Saturday 27 February 2021

Pumped Storage - A 'Battery' of sorts

 The Principles of Pumped Storage

Pumped storage hydro-electricity works on an extremely simple principle.

Two reservoirs at different altitudes are necessary. When the water is released, from the upper reservoir under gravity, energy is created by the downflow which is directed through high-pressure shafts, linked to turbines.

In turn, the turbines power the generators to create electricity.

Water is pumped back to the upper reservoir by linking a pump shaft to the turbine shaft, using an electric motor to drive the pump.

The pump motors are powered by electricity from the National Grid - the process usually takes place overnight when national electricity demand is at its lowest

A dynamic response - In the example of Dinorwig's six generating units, they can achieve maximum output, from zero, within 16 seconds.

Pump storage generation offers a critical back-up facility during periods of excessive demand on the national grid system.

In effect this pumped storage system is a form of demand management, in short a "battery" of stored potential energy.

Dinorwig and Ffestiniog supply electricity to the Grid on a daily basis, as well as providing back-up for periods of heavy demand. The stations offer fast response times - in the case of Dinorwig, probably the fastest of any power facility in the world - 1,728MW from standstill n just 90 seconds.

Each of Dinorwig's six generating units can produce 288MW of electricity, offering a combined station output of 1728MW. Ffestiniog's four 90MW units have a combined generating capacity of 360MW.

About Dinorwig Pumped Storeage, Snowdonia, Wales

The project was begun in 1970 with an environmental and economic appraisal of three sites, which seemed to offer the right conditions. In 1972 Dinorwig was chosen largely on environmental grounds (the area is already extensively altered by man – the Slate quarries – and attracts thousands of visitors, so can't be said to be wild: the other two sites were much less industrialised), and in 1973 the Act permitting Dinorwig to be built was passed. Exploratory tunnels and bypasses constructed, but the main civil engineering contract was not let until December 1975 and started in January 1976. It was the largest civil contract in Europe at the time (probably now overtaken by projects such as the Channel Tunnel).
Lower Dinorwig Reservior

Over the next 6 years the civil construction was continued, the mechanical engineering (putting in the Machines) and the electrical side (all the transmission gear, switching etc.) being started as and when. Areas of excavation and building allowed. The first generation was in 1982; the scheme was in full production and officially opened in 1984.

The workforce peaked at 2,700 of which 90% were local. The agreed figure had been 70%. So no work camps were necessary, most living at home; this reduced labour relations difficulties both with the local communities, and the strife within camps, which sometimes exists when people work and live too closely, without the usual outlets.

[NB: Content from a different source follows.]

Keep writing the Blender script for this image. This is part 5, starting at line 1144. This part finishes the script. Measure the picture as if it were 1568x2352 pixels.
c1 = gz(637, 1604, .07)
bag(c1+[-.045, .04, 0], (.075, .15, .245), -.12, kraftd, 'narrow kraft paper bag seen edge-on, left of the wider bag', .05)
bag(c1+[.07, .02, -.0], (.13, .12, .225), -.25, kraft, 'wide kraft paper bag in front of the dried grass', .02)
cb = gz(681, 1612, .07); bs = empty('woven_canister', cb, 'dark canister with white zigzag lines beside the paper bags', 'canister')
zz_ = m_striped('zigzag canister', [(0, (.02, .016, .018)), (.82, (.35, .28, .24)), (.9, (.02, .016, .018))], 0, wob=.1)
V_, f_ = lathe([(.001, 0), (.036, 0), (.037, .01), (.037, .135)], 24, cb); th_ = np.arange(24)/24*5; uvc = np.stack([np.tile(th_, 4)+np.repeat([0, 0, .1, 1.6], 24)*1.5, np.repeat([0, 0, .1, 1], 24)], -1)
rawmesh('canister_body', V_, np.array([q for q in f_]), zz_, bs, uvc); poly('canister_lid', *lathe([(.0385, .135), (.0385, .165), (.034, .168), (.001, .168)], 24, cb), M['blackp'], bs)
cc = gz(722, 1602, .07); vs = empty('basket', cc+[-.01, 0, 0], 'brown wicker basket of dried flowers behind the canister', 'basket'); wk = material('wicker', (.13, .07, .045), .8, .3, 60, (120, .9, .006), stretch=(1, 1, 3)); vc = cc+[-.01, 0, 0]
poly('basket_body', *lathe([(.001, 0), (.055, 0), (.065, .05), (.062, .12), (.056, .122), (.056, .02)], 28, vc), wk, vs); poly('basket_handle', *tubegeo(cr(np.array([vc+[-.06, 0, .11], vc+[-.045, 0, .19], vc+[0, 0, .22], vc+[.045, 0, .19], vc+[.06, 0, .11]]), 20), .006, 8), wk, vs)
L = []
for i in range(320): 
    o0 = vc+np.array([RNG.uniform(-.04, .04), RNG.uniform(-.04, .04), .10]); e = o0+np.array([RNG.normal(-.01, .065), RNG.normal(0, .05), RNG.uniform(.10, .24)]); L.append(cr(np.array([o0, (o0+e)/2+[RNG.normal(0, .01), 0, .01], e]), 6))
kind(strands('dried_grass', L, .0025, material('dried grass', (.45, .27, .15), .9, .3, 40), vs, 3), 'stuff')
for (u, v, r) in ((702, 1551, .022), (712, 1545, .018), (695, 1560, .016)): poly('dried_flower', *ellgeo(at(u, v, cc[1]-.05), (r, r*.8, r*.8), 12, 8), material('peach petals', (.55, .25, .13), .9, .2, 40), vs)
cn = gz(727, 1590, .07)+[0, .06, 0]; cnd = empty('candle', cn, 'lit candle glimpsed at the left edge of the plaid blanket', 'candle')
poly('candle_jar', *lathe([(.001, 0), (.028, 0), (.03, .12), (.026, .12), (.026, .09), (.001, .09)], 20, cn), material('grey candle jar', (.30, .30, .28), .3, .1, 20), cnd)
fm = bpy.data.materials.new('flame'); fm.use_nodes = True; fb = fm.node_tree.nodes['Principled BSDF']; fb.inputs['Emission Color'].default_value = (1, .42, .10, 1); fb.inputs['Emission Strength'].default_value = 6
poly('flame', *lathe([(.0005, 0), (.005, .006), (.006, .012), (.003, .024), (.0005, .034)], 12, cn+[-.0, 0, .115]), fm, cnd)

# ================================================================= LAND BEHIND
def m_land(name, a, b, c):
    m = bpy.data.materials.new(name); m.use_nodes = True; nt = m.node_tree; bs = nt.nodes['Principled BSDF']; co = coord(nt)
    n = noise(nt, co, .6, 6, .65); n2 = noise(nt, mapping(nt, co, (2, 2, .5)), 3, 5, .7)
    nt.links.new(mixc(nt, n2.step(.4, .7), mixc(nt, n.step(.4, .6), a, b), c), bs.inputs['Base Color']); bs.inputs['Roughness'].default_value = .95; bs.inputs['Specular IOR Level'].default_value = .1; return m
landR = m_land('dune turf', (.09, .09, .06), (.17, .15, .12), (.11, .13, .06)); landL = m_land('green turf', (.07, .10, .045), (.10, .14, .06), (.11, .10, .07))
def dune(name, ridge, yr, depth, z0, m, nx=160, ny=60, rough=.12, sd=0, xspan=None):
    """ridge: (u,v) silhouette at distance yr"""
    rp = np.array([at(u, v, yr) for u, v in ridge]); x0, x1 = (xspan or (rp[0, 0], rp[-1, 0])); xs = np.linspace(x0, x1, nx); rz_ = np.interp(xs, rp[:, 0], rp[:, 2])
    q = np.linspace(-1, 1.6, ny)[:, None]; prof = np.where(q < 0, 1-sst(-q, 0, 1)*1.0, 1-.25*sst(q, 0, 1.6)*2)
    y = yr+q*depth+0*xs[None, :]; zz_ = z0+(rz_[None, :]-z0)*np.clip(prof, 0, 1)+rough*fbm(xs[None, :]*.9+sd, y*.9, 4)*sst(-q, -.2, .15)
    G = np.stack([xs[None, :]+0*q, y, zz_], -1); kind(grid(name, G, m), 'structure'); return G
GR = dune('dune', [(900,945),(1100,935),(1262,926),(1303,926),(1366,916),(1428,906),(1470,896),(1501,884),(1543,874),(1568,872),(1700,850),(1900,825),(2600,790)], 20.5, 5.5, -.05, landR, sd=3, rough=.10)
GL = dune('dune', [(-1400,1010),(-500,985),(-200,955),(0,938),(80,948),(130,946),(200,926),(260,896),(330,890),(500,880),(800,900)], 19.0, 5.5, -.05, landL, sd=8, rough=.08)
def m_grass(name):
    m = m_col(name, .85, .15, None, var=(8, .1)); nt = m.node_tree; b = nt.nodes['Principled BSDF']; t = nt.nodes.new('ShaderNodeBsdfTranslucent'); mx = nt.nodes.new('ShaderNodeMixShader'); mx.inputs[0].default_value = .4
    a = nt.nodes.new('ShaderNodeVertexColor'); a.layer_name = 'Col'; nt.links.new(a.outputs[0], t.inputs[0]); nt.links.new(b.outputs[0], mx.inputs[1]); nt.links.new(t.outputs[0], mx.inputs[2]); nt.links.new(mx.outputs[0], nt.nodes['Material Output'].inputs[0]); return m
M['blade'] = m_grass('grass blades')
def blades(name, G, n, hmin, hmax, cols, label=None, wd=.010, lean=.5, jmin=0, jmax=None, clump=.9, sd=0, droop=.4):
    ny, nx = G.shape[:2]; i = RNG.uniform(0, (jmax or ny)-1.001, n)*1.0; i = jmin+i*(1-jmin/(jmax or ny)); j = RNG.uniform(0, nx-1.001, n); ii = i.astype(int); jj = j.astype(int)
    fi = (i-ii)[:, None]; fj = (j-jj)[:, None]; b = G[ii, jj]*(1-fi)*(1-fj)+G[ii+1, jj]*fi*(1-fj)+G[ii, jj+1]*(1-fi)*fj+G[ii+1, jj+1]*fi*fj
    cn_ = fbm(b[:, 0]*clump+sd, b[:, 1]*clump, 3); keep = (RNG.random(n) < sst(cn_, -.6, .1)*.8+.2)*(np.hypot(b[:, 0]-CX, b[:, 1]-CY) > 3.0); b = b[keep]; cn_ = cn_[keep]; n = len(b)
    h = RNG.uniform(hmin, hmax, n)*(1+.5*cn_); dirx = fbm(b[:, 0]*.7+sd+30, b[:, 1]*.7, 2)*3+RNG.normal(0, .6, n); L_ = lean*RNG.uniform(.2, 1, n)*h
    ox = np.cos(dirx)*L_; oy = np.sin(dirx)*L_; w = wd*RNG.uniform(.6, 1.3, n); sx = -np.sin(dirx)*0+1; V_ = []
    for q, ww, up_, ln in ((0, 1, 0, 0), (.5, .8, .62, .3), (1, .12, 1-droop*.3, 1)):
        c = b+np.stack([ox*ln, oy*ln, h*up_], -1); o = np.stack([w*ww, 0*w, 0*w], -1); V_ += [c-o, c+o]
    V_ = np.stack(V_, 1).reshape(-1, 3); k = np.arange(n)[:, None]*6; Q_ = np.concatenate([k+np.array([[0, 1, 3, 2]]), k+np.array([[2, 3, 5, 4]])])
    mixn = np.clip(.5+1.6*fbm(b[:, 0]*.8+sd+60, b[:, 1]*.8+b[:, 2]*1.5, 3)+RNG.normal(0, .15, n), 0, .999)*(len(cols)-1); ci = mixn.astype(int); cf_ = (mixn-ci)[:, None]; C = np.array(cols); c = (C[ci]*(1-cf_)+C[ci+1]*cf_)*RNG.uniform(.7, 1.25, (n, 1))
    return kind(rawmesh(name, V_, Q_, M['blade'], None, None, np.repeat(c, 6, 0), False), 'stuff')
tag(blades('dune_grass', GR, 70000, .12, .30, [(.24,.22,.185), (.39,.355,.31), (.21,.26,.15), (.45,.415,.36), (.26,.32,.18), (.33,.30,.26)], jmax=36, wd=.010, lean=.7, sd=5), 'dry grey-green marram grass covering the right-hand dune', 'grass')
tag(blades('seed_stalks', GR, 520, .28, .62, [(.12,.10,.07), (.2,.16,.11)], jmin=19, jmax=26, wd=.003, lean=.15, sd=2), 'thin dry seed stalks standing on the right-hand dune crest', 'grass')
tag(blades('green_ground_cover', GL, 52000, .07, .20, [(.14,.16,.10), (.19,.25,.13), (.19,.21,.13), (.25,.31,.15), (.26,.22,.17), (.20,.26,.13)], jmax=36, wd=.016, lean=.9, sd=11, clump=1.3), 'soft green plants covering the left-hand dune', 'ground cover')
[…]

Since so much local labour was used, training was necessary. As work progressed, and different phases of the work were reached, men were retrained in the new skills. Considerable EEC grants aid was given to help with the training. The labour relations at Dinorwig, at a time when there was considerable unrest elsewhere, are reckoned to have been exceedingly good. There were regular consultations between management, workforce and local communities, with Local Liaison Committee meetings every month, at which any problems were aired and resolved.

Environmental issues included maintenance of water quality (there was daily, weekly and monthly sampling at up to 20 sites), protection of salmon and trout stocks, preservation of the Arctic Charr, and revegetation of upper dam and lower works, as well as the most costly part of the environmental care – undergrounding of the transmission line from Dinorwig to the National Grid, Landscaping was undertaken by one of the leading landscape architects, Sir Frederick Gibberd.
Detail from above

As regards future energy use – pumped storage at the present time uses night time electricity production from 'base-load' (generally very large or nuclear) power stations. So it is not really a 'renewable resource' station. However, if there were a great deal of renewable energy in the future, all round the world, then pumped storage would be vital – e.g. solar energy is only produced during the day, and depends on the degree of sunlight; tidal energy varies on a monthly cycle, hydro depends on rainfall, wind is seasonal, variable, and unpredictable. The best way to store energy so produced is to use pump storage.